One step at a time

I was helping an entrepreneur friend with his investor pitch last week, and something was bugging me – the pitch didn’t feel right, even though I think the idea is good. He is passionate about how to run a company, so he was describing his philosophy of management in the pitch. And I realized that the issue I had with the pitch was that he was getting into the details of running the company before he had even gotten the investor on board. He was forgetting that pitching is selling – his job in the pitch is to get the audience interested in investing.

In any sales pitch, it is important to treat the process as a series of incremental steps. If you skip steps, you make it harder to close the deal. In my friend’s case, he was talking about running the company before he had convinced the investor that his idea would make a viable company. It would be like talking about how one would raise kids together on a first date, or telling a recruiter how you would change the job on your first phone screen. It was too soon to get into that.

So let’s talk about the steps of a few processes. I’ve already described how I see job hunting in my post on writing resumes: the resume gets you the phone screen, the phone screen gets you the in-person interview, the interview is what gets you the job. You need to tune each step to get you to the next step – the resume is not to get you the job, but to interest the hiring manager in talking to you on the phone.

Similarly in an investor pitch, the prospectus gets you 10 minutes with an investor, but even that 10 minutes is not really 10 minutes. If you haven’t caught their attention in the first 30 seconds, they’re often already checking out. The first 30 seconds earns you another 2 minutes of attention and those 2 minutes earns you their attention for the full 10 minutes. In other words, get to the point immediately. I tell people that any pitch needs to start off with three components: who the user is, the problem that user is facing, and why they will pay you money to solve it – telling a personalized story is an effective way to do that in that first 30 seconds. I’ve seen too many pitches where the presenter takes 10 minutes to get to their idea, and by that point, the audience has long lost interest. Earn the audience’s attention quickly or you lose them forever.

Speaking of forever, part of what tripped me up about dating for the longest time is that I would treat every first date as beginning a relationship that could lead to marriage and a life together, making every first date tremendously stressful. I cured myself of that in 2013 by going on lots of dates and realizing that the goal of a first date is to determine if there is the potential for a second date. That’s it. By just focusing on the immediate next step, the entire process was less stressful.

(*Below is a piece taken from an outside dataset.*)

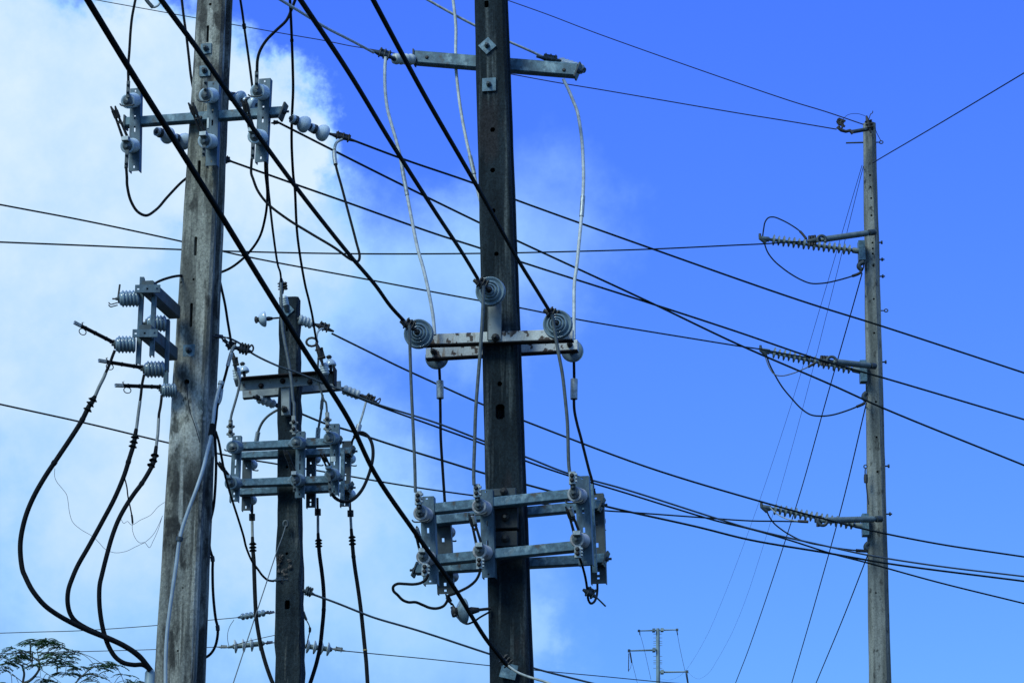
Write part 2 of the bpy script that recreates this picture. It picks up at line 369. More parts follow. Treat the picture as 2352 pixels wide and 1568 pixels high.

Admittedly, my single status probably means I shouldn’t be giving dating advice, but whatever.

I think this approach to sales is generally applicable to life; all too often, we have ambitious goals that seem too intimidating to attempt. But the way to achieve them is to break them down into a set of incremental steps and then start doing one step at a time. I talked about this in my post on challenging oneself with regard to biking and working up to signing up for the Death Ride. I couldn’t wake up in July and just go do the Death Ride, the same way my friend can’t expect somebody to invest in his company on first contact. You have to map out the necessary steps to get to the goal, and go through each one, rather than trying to skip to the end.

Admittedly, there is no guarantee of success even if one follows each step. And some people are in the fortunate position to be able to accelerate through or even skip steps due to accumulated advantages. But the process of breaking down larger processes into steps and thinking of the goals for each step was a useful framing for me, so I thought I would share.